At the heart of the matter there is the old binary "store" file structure and the XRegistry interface on top of it. At runtime, both all the UNO type information (scattered across a number of binary rdb files) and all the UNO service information (scattered across a number of rdb files that used to be binary but have been mostly changed to XML now) are represented by a single XRegistry instance each.

The way the respective information is represented in the XRegistry interface simply corresponds to the way the information is stored in the binary rdb files. Those files are designed for storage of hierarchically nested small blobs of information. Hence, for example information about a UNO interface type com.sun.star.foo.XBar is stored in a nested "folder" with path com - sun - star - foo - XBar, containing little blobs of information about the type's ancestors, its methods, etc. Similarly for information about instantiable services like com.sun.star.baz.Boz.

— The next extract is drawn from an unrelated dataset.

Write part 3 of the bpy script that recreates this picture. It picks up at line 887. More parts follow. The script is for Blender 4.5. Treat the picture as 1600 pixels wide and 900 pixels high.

As there are typically multiple rdb files containing types resp. services (URE specific, LO specific, from extensions, ...), but they need to be represented by a single XRegistry instance, so "nested registries" were invented. They effectively form a linear list of chaining XRegistry instances together. Whenever a path needs to be looked up in the top-level registry, it effectively searches through the linear list of nested registries. All with the cumbersome UNO XRegistry interface between the individual parts. Horror.

When I introduced XML service rdbs, I sort of chickened out (see above for rationale) and put them behind an XRegistry facade, so that they would seamlessly integrate with the existing mess. I postponed systematic clean-up to the pie-in-the-sky days of LO 4 (or, "once we'll become incompatible with OOo," as the phrase used to be back then).

So, while the situation is catastrophic, I do not think it has become significantly more catastrophic in recent times. It can well have gradually degraded, though. For example, each types or services rdb that is added into the game makes the corresponding linear list of nested registries longer. And I wouldn't be surprised if some of the XRegistry-nesting nonsense causes overhead that is effectively quadratic in the length of that linear list...

This Gordian knot is not easily slain, however. As I said, things are tightly knit. Of the various bootstrapping methods offered by cppuhelper, some even offer not to distinguish among types and services rdbs -- you could lump everything together, and the code would sort out the mess, through enquiries of the uniform XRegistry interface.

I guess I'll have to have a look at that mess once more (and hopefully for the last time). -- We need to get started with our journey to LO 4 dreamland anyway, I'd say.